After convalescence he considered giving up union work but, at 34, he realised that he a son to raise. In November 1959 he remarried. He had met Joan in Manchester, where she was a market researcher.

In his maiden speech to the Labour Party conference in 1966 Weighell had the audacity to oppose the legendary Frank Cousins of the giant transport union over incomes policy and his belief in pay restraint as part of a planned economy led him into numerous battles with the left. The previous year he had been elected Assistant General Secretary of the NUR and in 1969 became Senior AGS, deputising for Greene whenever the need arose. In October 1972 he was elected to the trade-union section of Labour's National Executive Committee and stayed for three years.

He ran for the post of General Secretary early in 1975 when Greene retired after 17 years and won convincingly.
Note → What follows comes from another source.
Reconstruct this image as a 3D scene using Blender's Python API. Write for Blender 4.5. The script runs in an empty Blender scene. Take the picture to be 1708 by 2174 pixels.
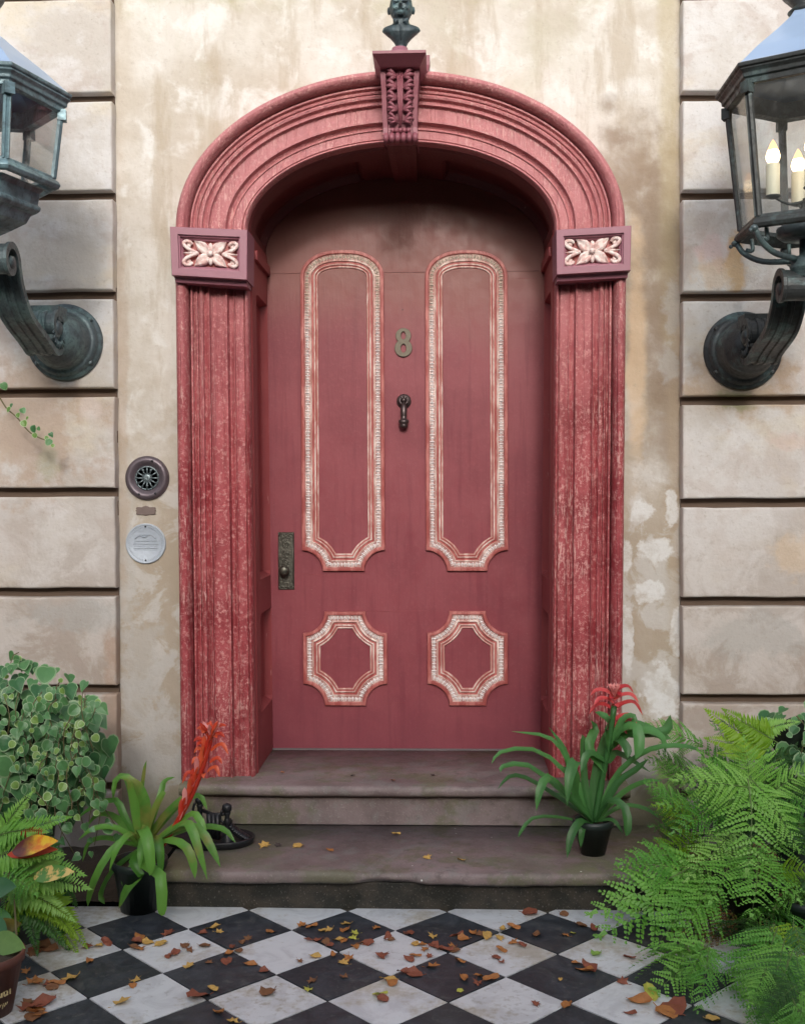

His first battle with the government of the day was over pay and he won a handsome deal for his members after going to the brink of strike action. He felt justice had been done and that the union had emerged from a crisis with its reputation intact.

It was a tragedy to see him hissed to the rostrum at conferences by left-wingers who dished out the same childish treatment to the right-wing electricians' leader Eric Hammond. His speeches were short and to the point and always hit a raw nerve with his critics. He was an admirer of the former Labour Prime Minister Jim Callaghan but criticised him for delaying the general election and introducing a pay limit that could not be sustained. But he put the full blame for Labour's electoral disaster in May 1979 on his brother unions.

In his autobiography he dismissed his predecessor, Sir Sidney Greene, in just a few lines and observed that he was a man he could not understand. He dismissed his successor, Jimmy Knapp, even more contemptuously, describing him as a creature of the "hard left" and bemoaned the fact that his preferred successor, Charlie Turnock, did not win the election.

In retirement he moved from his home in Bishop's Stortford back to Yorkshire, to Harrogate, where he pursued his hobby of trout fishing and found time to become president of a railway preservation society.